Eine Spezialistin steht Bill Clinton zur Seite

Über ein Amtsenthebungsverfahren weiß eine Frau im Weißen Haus mehr als alle anderen: Hillary Rodham Clinton  ■ Von Thomas Rüst

Washington (taz) – Falls es in den nächsten Wochen oder Monaten zu einem Amtsenthebungsverfahren („Impeachment“) kommen sollte, kann Präsident Bill Clinton im Weißen Haus auf eine ausgewiesene Spezialistin zurückgreifen. Niemand anderes als Hillary Rodham war es nämlich, die 1974 als Mitarbeiterin im Stab von Joan Doar, dem „Ankläger“ der Justizkommission, die alles entscheidende Frage zu bearbeiten hatte. Die damals 26jährige Juristin und heutige First Lady wurde von Doar beauftragt zu klären, an welchen Maßstab ein amerikanischer Präsident zu messen sei, falls es zu einem Amtsenthebungsverfahren kommen würde.

Weil Richard Nixon vor Beginn des parlamentarischen Verfahrens im Repräsentantenhaus zurücktrat, hatte die Studie damals keine aktuelle Bedeutung erlangt. 24 Jahre später jedoch sind es insgesamt 16 Fälle von durchgeführten Amtsenthebungsverfahren, die sich zum Vergleich mit dem Fall Clinton heranziehen lassen. Dabei zeigt sich, daß es keine objektiven Kriterien für die Frage gibt, welches Fehlverhalten zur Entfernung aus dem Amt führen kann.

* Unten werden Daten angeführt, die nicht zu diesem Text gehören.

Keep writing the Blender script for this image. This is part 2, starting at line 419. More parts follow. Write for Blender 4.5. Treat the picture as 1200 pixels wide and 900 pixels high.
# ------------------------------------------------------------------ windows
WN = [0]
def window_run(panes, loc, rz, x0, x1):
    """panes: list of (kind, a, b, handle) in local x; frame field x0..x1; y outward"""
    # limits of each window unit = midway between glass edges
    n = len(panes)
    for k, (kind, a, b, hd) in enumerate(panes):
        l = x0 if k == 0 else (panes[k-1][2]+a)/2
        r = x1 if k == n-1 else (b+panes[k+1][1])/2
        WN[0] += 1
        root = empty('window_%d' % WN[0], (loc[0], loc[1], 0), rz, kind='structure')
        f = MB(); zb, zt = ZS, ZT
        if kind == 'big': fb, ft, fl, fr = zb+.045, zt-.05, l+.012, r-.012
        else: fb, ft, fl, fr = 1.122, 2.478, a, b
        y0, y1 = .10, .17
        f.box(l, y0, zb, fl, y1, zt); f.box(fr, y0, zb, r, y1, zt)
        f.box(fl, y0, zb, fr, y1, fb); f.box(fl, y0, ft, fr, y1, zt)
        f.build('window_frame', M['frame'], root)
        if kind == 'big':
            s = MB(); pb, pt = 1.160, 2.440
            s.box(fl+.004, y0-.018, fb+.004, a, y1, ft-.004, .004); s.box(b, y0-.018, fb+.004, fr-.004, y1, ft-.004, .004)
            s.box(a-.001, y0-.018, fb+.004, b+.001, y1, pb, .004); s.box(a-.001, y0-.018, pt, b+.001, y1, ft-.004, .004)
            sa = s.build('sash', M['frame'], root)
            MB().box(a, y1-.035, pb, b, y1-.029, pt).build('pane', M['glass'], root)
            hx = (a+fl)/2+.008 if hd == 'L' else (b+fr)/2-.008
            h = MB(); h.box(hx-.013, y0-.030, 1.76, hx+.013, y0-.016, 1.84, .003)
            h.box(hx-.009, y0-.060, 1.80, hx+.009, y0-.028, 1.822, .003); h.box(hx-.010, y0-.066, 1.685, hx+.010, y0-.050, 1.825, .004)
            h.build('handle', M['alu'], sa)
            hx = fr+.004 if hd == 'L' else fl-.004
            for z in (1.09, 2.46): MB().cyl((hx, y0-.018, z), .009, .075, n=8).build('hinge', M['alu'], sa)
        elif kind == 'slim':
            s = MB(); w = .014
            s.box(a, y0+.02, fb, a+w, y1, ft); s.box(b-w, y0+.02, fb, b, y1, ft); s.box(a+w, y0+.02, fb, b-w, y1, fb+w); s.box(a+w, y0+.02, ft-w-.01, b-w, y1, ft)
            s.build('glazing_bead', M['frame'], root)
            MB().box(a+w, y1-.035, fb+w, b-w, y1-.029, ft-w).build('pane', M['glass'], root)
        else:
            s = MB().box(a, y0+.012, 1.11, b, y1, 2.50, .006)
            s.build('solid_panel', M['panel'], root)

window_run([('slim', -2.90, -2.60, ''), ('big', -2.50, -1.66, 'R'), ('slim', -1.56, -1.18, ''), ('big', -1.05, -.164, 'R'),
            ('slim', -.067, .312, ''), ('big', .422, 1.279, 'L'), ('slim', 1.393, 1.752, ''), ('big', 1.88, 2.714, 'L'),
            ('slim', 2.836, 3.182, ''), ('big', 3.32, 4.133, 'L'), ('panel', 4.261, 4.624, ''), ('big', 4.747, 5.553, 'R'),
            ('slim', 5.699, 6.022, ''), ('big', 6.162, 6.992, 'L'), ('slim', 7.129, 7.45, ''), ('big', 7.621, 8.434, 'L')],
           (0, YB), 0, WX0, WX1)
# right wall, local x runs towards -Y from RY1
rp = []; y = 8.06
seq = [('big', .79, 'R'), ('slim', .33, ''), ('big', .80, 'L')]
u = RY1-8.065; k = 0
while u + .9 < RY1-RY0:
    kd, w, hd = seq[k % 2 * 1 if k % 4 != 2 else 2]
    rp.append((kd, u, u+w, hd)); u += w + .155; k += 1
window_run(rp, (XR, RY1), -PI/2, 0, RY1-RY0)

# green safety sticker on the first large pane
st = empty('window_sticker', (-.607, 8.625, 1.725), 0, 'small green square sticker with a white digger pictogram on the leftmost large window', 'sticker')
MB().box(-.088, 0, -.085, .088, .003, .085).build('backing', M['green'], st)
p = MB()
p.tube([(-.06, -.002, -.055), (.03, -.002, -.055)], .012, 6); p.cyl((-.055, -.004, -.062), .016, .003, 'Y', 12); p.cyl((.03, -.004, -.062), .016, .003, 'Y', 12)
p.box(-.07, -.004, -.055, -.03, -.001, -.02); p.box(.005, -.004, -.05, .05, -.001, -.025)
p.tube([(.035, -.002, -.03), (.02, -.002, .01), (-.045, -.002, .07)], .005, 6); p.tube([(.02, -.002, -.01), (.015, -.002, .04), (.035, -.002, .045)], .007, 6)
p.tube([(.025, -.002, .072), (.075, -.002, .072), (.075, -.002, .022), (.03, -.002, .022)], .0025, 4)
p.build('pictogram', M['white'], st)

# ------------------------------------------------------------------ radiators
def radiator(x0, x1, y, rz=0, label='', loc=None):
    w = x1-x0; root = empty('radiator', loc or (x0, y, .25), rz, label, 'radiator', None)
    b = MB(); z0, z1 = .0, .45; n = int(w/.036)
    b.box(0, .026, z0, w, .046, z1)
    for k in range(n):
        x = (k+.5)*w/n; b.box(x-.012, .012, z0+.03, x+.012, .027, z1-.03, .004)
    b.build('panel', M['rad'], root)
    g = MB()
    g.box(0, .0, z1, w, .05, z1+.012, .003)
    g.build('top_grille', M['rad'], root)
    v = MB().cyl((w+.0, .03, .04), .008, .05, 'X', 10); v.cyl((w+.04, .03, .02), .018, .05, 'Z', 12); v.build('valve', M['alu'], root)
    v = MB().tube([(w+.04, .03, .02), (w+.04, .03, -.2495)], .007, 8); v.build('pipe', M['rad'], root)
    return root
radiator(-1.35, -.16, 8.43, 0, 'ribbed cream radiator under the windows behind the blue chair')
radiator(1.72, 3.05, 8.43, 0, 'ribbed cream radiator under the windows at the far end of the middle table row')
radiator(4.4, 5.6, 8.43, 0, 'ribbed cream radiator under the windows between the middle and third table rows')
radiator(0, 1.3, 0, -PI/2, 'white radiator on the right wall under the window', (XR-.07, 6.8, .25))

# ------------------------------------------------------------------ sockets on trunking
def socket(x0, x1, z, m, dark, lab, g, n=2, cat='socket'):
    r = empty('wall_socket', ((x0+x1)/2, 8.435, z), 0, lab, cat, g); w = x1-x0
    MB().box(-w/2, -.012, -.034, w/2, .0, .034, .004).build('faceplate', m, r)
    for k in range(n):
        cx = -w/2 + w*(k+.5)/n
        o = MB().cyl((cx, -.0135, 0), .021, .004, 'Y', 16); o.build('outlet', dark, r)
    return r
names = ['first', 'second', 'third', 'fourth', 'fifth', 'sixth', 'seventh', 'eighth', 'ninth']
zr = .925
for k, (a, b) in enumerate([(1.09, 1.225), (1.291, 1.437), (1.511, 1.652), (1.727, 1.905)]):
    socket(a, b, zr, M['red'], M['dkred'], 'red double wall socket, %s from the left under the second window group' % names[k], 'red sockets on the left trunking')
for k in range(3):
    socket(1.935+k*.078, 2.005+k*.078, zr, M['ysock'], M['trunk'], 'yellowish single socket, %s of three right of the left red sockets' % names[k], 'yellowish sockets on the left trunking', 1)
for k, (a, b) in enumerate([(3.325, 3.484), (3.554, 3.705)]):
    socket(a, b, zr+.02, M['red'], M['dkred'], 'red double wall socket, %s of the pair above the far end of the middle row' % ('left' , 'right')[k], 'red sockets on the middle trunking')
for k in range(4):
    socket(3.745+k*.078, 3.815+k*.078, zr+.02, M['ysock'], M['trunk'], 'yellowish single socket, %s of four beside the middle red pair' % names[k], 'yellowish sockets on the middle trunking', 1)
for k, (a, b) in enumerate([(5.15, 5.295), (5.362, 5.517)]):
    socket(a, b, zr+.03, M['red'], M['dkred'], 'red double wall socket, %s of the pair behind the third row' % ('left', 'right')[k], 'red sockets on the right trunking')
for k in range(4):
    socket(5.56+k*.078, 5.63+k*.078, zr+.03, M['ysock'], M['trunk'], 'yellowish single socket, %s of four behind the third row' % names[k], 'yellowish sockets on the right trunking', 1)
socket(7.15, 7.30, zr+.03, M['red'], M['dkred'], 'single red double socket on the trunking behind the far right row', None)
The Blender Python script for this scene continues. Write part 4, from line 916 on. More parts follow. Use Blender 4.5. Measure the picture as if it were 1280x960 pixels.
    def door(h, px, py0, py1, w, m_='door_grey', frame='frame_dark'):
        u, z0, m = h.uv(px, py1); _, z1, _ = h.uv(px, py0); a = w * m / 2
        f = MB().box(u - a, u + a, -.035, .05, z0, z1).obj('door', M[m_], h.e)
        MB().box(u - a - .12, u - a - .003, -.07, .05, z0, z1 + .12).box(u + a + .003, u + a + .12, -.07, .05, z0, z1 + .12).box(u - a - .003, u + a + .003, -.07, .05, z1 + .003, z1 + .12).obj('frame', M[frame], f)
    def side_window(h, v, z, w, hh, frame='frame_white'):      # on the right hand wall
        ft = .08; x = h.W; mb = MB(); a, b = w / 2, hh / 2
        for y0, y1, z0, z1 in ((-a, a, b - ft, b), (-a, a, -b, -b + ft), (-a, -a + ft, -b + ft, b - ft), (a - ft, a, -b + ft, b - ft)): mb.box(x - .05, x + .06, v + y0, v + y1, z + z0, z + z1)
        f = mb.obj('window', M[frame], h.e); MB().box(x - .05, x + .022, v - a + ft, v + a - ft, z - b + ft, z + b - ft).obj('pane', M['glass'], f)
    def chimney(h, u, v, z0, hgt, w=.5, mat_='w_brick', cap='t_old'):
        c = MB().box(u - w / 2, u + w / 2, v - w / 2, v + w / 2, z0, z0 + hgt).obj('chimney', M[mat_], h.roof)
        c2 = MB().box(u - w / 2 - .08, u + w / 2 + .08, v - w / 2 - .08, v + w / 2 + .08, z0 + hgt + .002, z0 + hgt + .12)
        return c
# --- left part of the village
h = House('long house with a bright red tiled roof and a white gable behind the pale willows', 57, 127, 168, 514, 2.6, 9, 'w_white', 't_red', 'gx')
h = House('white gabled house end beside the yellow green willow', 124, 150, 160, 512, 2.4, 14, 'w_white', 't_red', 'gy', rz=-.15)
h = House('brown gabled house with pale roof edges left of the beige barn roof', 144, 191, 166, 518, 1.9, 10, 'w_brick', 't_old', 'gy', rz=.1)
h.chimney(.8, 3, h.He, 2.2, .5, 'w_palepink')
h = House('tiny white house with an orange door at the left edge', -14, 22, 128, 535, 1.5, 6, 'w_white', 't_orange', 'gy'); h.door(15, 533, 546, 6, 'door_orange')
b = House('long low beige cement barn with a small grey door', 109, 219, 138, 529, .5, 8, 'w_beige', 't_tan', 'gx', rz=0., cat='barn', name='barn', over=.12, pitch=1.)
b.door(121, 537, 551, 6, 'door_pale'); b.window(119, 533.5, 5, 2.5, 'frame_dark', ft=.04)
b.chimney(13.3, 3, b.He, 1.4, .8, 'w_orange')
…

Unter den 16 Fällen ist nur ein US-Präsident aufgeführt, der je ein Impeachment durchzustehen hatte, der am Ende im Senat jedoch wegen einer fehlenden Zweidrittelmehrheit (eine Stimme fehlte) davonkam. Andrew Johnson sollte 1868 aus dem Amt gejagt werden, weil er sich nach dem Sezessionskrieg zwischen Nord und Süd geweigert hatte, Kompetenzen abzugeben, und dies mit der Entlassung seines Kriegsministers testen wollte.

Eine solche politische Motivation für ein Impeachment wäre heute undenkbar. Deshalb sind die Gründe, mit denen Richter aus ihren Ämtern entfernt wurden, im Fall Clinton möglicherweise aussagekräftiger. Unter den 16 Fällen ist ein Dutzend auf Lebenszeit gewählte Richter zu finden, die wie der US-Präsident (oder sein Vize) mit einem Impeachment belegt werden können.

So stolperte ein Bundesbezirksrichter namens Halsted Ritter 1936 über ganze 4.500 Dollar eines unstatthaft eingestrichenen Honorars. Jahre später erwischte es Harry Claiborne wegen Steuerhinterziehung. Andere wurden wegen Trunkenheit aus dem Amt gejagt oder wegen Begünstigung.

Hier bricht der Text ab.